Ensuite, c’est pendant le travail avec les sons que les choix se font.
Cette fresque politique, c'est une fresque des "parlés"- intime, discours,
confidence, lecture, texte joué, cris, scansion de slogans, histoires
racontées, fragments de discussions, voix d'archives, paroles du quotidien
- donnés par des amis, des rencontres, des gens publics, des compagnons
d'idées, des inconnus, et enregistrés dans différentes situations, à
leur insu, discrètement, volontairement. Ce sont tous ces gens le Compañeros
Band.

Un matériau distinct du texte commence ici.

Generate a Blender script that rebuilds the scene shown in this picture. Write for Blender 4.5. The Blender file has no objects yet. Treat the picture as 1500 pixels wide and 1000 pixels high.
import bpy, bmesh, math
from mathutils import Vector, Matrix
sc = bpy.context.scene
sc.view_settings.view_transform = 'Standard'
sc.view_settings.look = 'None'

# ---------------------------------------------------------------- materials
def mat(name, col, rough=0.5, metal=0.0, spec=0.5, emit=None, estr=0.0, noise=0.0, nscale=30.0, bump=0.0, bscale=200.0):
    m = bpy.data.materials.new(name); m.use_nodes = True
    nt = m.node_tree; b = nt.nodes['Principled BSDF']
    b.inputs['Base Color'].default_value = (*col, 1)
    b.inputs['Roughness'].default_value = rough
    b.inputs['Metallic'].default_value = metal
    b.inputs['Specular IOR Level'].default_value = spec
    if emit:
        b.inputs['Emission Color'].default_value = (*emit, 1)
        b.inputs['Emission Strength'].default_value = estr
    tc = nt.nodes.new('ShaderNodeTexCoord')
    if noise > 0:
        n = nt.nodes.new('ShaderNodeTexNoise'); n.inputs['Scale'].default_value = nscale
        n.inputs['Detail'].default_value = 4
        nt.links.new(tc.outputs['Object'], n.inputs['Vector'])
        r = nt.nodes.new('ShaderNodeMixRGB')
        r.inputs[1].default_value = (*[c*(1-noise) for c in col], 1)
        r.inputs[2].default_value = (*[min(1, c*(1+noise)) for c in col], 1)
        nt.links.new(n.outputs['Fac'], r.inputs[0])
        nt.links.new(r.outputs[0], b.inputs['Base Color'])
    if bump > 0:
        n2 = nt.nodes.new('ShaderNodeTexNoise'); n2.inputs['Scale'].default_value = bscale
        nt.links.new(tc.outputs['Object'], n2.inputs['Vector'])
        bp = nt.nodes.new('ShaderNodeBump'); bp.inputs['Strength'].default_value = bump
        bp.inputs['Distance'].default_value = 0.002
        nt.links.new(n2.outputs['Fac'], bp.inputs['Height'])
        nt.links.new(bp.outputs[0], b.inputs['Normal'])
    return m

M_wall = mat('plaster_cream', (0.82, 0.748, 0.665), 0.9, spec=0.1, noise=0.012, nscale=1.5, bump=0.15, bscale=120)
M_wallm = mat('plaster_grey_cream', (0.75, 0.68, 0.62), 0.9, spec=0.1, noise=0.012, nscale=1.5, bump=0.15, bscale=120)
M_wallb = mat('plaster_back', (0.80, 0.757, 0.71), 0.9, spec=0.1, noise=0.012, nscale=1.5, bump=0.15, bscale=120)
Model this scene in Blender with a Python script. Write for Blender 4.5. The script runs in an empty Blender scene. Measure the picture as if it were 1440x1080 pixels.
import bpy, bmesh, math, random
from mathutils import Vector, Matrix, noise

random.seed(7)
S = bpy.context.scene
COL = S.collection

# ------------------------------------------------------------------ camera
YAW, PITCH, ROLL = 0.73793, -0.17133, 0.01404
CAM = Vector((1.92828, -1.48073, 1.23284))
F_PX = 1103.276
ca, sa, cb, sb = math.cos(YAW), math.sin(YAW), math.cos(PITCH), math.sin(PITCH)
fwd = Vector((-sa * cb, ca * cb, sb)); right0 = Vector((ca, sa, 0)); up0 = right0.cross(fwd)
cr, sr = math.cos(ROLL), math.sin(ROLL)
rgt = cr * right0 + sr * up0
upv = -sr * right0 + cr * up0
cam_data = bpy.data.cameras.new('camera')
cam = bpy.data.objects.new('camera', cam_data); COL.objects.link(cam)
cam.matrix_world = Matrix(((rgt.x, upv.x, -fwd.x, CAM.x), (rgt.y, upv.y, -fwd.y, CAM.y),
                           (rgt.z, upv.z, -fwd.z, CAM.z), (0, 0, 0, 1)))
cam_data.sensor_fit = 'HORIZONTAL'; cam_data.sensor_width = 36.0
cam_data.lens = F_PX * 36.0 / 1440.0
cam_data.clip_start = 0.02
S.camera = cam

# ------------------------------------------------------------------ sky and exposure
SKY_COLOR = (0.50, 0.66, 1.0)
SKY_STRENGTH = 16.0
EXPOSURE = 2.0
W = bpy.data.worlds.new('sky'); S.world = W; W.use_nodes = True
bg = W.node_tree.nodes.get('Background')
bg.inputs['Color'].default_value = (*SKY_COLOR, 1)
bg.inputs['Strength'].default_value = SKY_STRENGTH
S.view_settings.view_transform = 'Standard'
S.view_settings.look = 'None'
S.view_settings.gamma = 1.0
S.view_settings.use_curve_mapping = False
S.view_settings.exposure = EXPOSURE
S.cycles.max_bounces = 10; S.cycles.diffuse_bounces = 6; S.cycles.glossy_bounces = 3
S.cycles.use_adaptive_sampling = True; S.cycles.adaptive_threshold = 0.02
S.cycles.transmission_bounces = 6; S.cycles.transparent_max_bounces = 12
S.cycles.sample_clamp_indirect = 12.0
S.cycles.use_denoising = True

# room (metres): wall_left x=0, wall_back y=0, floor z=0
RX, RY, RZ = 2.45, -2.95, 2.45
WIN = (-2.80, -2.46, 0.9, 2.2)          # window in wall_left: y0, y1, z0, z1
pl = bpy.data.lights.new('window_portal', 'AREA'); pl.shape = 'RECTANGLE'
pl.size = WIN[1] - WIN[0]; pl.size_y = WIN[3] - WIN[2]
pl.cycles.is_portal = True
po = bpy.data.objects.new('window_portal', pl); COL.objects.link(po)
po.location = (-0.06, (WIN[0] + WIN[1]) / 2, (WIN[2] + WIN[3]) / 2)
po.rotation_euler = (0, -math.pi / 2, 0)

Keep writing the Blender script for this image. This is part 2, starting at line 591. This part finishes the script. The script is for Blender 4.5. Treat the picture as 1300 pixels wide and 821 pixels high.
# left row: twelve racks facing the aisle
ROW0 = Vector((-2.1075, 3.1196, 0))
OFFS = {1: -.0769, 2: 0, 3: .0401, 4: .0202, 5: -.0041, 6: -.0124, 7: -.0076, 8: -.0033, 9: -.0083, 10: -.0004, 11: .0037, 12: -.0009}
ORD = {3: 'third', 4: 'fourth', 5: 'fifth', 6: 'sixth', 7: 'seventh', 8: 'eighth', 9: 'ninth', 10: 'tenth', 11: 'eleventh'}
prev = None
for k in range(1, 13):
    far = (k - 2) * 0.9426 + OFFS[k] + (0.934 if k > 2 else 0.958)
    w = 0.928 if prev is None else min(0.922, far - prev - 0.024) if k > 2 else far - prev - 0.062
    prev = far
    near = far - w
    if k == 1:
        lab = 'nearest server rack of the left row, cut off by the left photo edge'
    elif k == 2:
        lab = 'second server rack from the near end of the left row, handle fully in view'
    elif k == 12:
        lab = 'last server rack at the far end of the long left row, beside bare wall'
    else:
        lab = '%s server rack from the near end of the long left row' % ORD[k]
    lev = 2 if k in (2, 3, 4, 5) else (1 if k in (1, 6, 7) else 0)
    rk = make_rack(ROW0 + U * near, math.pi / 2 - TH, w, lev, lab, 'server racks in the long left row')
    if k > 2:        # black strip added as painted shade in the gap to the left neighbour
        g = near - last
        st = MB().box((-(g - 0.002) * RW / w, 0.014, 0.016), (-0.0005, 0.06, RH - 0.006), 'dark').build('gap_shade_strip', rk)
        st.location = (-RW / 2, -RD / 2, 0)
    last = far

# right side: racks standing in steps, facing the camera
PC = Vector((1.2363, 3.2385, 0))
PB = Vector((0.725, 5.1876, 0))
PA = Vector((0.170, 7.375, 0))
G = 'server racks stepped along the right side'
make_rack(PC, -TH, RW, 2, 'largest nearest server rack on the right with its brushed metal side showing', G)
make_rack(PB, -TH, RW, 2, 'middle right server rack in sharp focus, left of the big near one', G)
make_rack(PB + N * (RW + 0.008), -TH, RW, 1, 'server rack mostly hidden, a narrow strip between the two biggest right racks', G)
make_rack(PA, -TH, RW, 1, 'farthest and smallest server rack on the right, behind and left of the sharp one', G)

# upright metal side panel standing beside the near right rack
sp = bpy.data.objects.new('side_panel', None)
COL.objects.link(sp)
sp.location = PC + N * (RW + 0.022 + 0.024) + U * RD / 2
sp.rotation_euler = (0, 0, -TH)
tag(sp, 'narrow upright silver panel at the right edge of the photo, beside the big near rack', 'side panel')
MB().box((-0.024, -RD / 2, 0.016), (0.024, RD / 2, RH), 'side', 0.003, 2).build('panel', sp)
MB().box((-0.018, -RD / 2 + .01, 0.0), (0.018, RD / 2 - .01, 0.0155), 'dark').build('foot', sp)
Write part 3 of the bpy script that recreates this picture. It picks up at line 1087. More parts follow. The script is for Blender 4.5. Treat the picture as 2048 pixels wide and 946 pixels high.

C'est une fresque qui questionne: Comment l'anarchie s'exprime,
comment est-elle portée au quotidien, par la voix de gens qui ne se
définissent pas forcément comme tel ?
R&C: Est-ce une manière pour vous de parler
à travers le discours des autres ?
Les KRISTOFF K.ROLL: Oui et non. Oui dans
la mesure où l’on a choisi toutes ces voix par rapport au timbre et
au sens qu’elles portent. Non car, ce que tous ces gens disent, on y
aurait sans doute jamais pensé de la même façon. Chaque voix porte une
critique, une poétique particulière. Dans le studio, on était souvent
fasciné par l’intelligence de ce qui était dit.
Nous avions l’idée de faire une scène concrète où les gens intervenaient
par le son - réunion anarchiste imaginaire ou chacun s’écoute, chacun
livrant sa tactique. Il faut du temps et du monde pour inventer des
stratégies. Le temps d’une parole, c’est important de ne pas le “cutter”,
d’où un certain tempo lent de l’ensemble. Le documentaire “Reprise”
de Hervé le Roux va très loin dans ce sens.
Pour revenir à la question, en fait, on parle avec les gens, mais pas
à travers eux. C’est pour cela qu’on les retrouve comme auteurs dans
le Compañeros Band.
R&C: Par rapport à l’idée de collage qui
se dégage un peu de tout ça, je pensais que vous auriez pu aller encore
plus loin dans cette idée.
Les KRISTOFF K.ROLL: Pour cette pièce,
au départ, il y avait des sons (et pas seulement des voix), enregistrées
dans différentes situations, dans des lieux différents - à l’intérieur,
en studio, à la campagne, dans la rue- parfois très éloignés géographiquement
(Montreuil, Lyon, Bilbao, Villeneuve-le-roi, Paris, Fortaleza, Toulouse,
Toulon, La Realidad, Barcellonnette, Punta Gorda, Arles...), et à des
périodes différentes - certains “tournages sonores” ont été fait il
y a plusieurs années. C’est très différent de “Corazón road”,
par exemple, où tous les sons “générateurs d’idées et de désirs” avaient
été fait durant la période du voyage; bien qu’ensuite nous ayons fait
des séquences, des contrepoints et des orchestrations, en studio. C’est
très différent pour “Les Hey! tu sais quoi...” où chaque miniature s’est
réalisée en une journée; notre volonté était d’explorer l’incidence
d’ ”un” quotidien sur nos gestes multiples ( improvisation sur des corps
sonores et les potentiomètres, jeux avec les micros, avec nos voix...).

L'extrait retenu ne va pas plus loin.